3.2. Effect of Tack Coat Layer Thickness on Rutting Depth

Figure 4b compares the results of different thicknesses of SBS-modified hot asphalt take coat layer. The model with a 3 mm thickness of take coat layer has the highest rutting depth, followed by the 5 mm thickness. The influence of tack coats with thicknesses ranging from 6 to 10 mm on rutting depth is minimal, and this effect is nearly identical for 9 and 10 mm, as shown in Figure 4b. Considering economy, a take coat with a thickness of 6 mm is optimal for the design of asphalt pavements.

4. Conclusions

This study investigated the use of different tack coat layers in the asphalt pavement to improve the shear fatigue strength and life of asphalt pavement. According to this study, adding a tack coat layer to asphalt pavement increased its fatigue life and shear strength while reducing rutting depth. The findings showed that the tack coat layer with a thickness of 3 mm and made of SBS-modified asphalt had the least rutting depth of all the tack coat layers tested and could be used as an asphalt bonding layer in the design of pavements.

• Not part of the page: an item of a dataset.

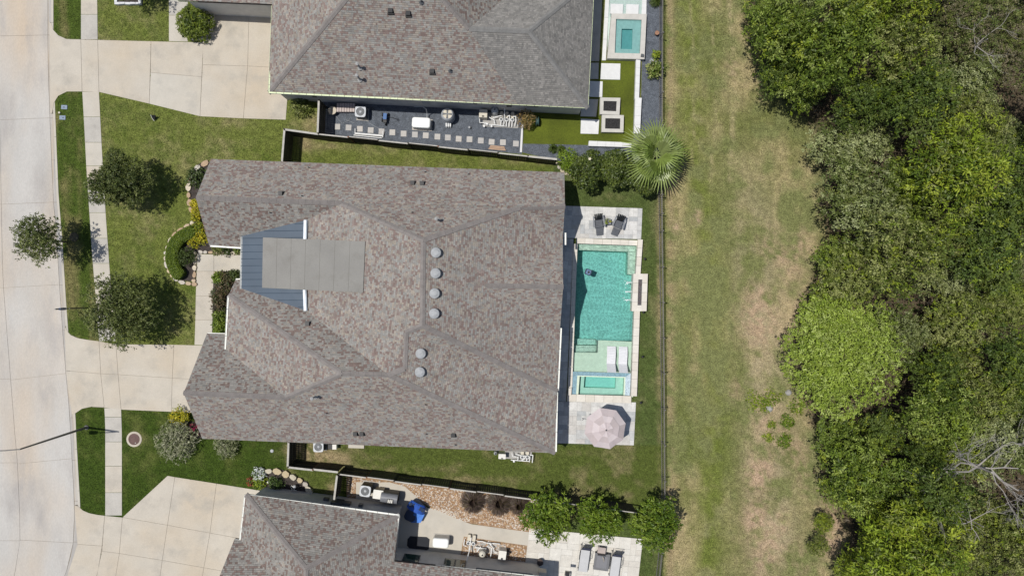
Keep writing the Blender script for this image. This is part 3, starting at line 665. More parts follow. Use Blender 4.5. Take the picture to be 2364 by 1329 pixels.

Based on the findings, the study identified several directions for future research and development:

Dynamic load behaviour: Examining how various tack coat thicknesses affect the fatigue shear strength and life under dynamic stresses (e.g., earthquakes, impact events).

Robustness against extreme loads: Examining the fatigue strength of asphalt using the different tack coat layers under extreme loading conditions (e.g., blast loads, progressive collapse).